Au-delà de cette guerre informationnelle, l’intelligence artificielle permet aussi la conception de systèmes de défense et d’armement plus efficaces, ainsi qu’un financement plus rapide et discret des groupes terroristes.

La conférence a été l’occasion d’aborder la place de l’intelligence artificielle dans l’amélioration des capacités militaires terroristes et anti-terroristes. Les drones de combat sont par exemple « plus performants lorsqu’ils sont équipés de système d’intelligence artificielle » car cela permet une meilleure réactivité de ces engins en vol. La technologie permet aussi la création de plans d’armes imprimables en 3D, facilitant l’armement et les actions terroristes.

Au niveau financier, l’IA permet un financement plus efficace des réseaux criminels par des flux financiers, notamment de cryptoactifs, beaucoup plus rapides et moins traçables pour les services de police compétents.

L’intelligence artificielle comme outil au service du contre-terrorisme

C’est un exemple récent qui montre l’incidence que peut avoir l’intelligence artificielle dans la lutte contre le terrorisme. Le 26 février 2024, Daniela Klette, ancienne membre de la Fraction armée rouge en Allemagne, a été arrêtée par la police grâce à un logiciel d’intelligence artificielle qui a réussi à la retrouver après plus de trente ans de cavale.

L’un des intervenants de la conférence, Priyank Mathur, a lui créé un système d’intelligence artificielle de « déradicalisation ». Il développe une technologie d’échanges basée sur le langage ELIZA, un programme informatique de conversation entre un système d’intelligence artificielle et une personne. Il s’est rendu compte que les personnes radicalisées avaient tendance à préférer parler à une IA, car « elles ne se sentent pas jugées ». Selon Nathalie Goulet, les échanges générés sont aujourd’hui « de plus en plus proches d’une conversation humaine ». La société Mythos Labs développe aussi des outils permettant de détecter automatiquement des messages à caractère terroriste sur internet, et d’y répondre par des contre-discours ciblés.

Bientôt une réponse réglementaire à l’utilisation malveillante de l’IA ?

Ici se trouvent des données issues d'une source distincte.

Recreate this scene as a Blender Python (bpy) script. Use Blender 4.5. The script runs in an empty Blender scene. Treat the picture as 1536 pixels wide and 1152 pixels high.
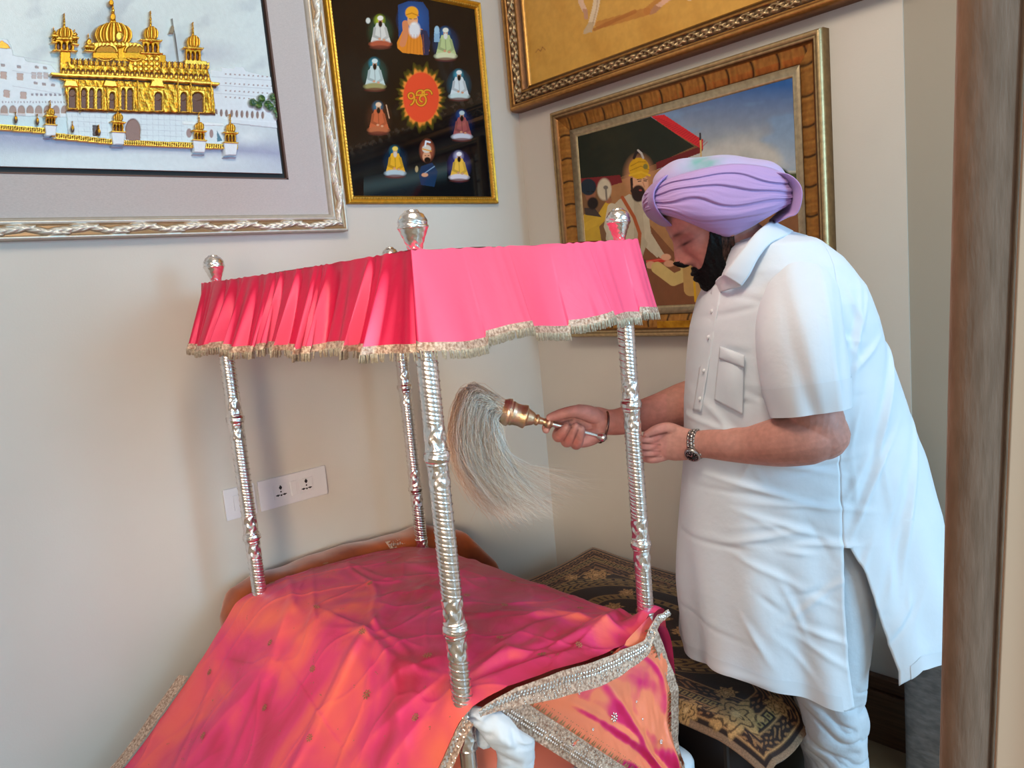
import bpy, math, random
import numpy as np
from mathutils import Matrix, Vector
random.seed(4); rng = np.random.RandomState(4)
SC = bpy.context.scene
COL = SC.collection
PI = math.pi
# ------------------------------------------------------------------ camera (1536 x 1152)
FPX = 1154.8
C0 = np.array([-2.2268, -2.3508, 1.5])
RR = np.array([0.74118442, -0.66531425, -0.08945729])
DD = np.array([-0.15438878, -0.03925307, -0.98723012])
FF = np.array([0.65330679, 0.74553078, -0.13181082])
FH = np.array([0.6590, 0.7521, 0.0]); RH = np.array([0.7521, -0.6590, 0.0])
UP = np.array([0, 0, 1.0])
def ray(u, v): return FF + (u-768)/FPX*RR + (v-576)/FPX*DD
def W(u, v, w):
    "world point seen at photo pixel u,v standing w metres in front of the viewer"
    k = ray(u, v); return C0 + k*(w/(k@FH))
def SZ(u, v, w):
    P = W(u, v, w); return (P-C0)@RH, P[2]
def at(s, w, z): return C0*np.array([1, 1, 0]) + RH*s + FH*w + UP*z
def onx(u, v, x): k = ray(u, v); return C0 + k*((x-C0[0])/k[0])
def ony(u, v, y): k = ray(u, v); return C0 + k*((y-C0[1])/k[1])
def PIX(P):
    V = P-C0; z = V@FF
    return 768+FPX*(V@RR)/z, 576+FPX*(V@DD)/z
cd = bpy.data.cameras.new('camera'); cam = bpy.data.objects.new('camera', cd); COL.objects.link(cam)
cd.sensor_width = 36; cd.lens = 36*FPX/1536; cd.clip_start = .05
M = Matrix.Identity(4)
for i in range(3): M[i][0] = RR[i]; M[i][1] = -DD[i]; M[i][2] = -FF[i]; M[i][3] = C0[i]
cam.matrix_world = M; SC.camera = cam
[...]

Interrogée par Public Sénat sur une potentielle réponse législative à ces phénomènes d’utilisation de l’intelligence artificielle à des fins terroristes, la sénatrice centriste Nathalie Goulet pense qu’une réglementation est vaine. « On ne peut pas vraiment réguler l’IA. Il faut se mobiliser pour former les gens et pour être le plus indépendant et le plus souverain possible » a-t-elle expliqué. La parlementaire considère qu’une utilisation de l’intelligence artificielle est « inéluctable » et qu’il est urgent « de former à ces métiers » pour être en capacité de répondre à cette utilisation malveillante qu’elle juge « totalement diabolique ». Elle insiste enfin sur le fait que ces systèmes d’intelligence artificielle sont étrangers, « une question de souveraineté manifeste » selon elle.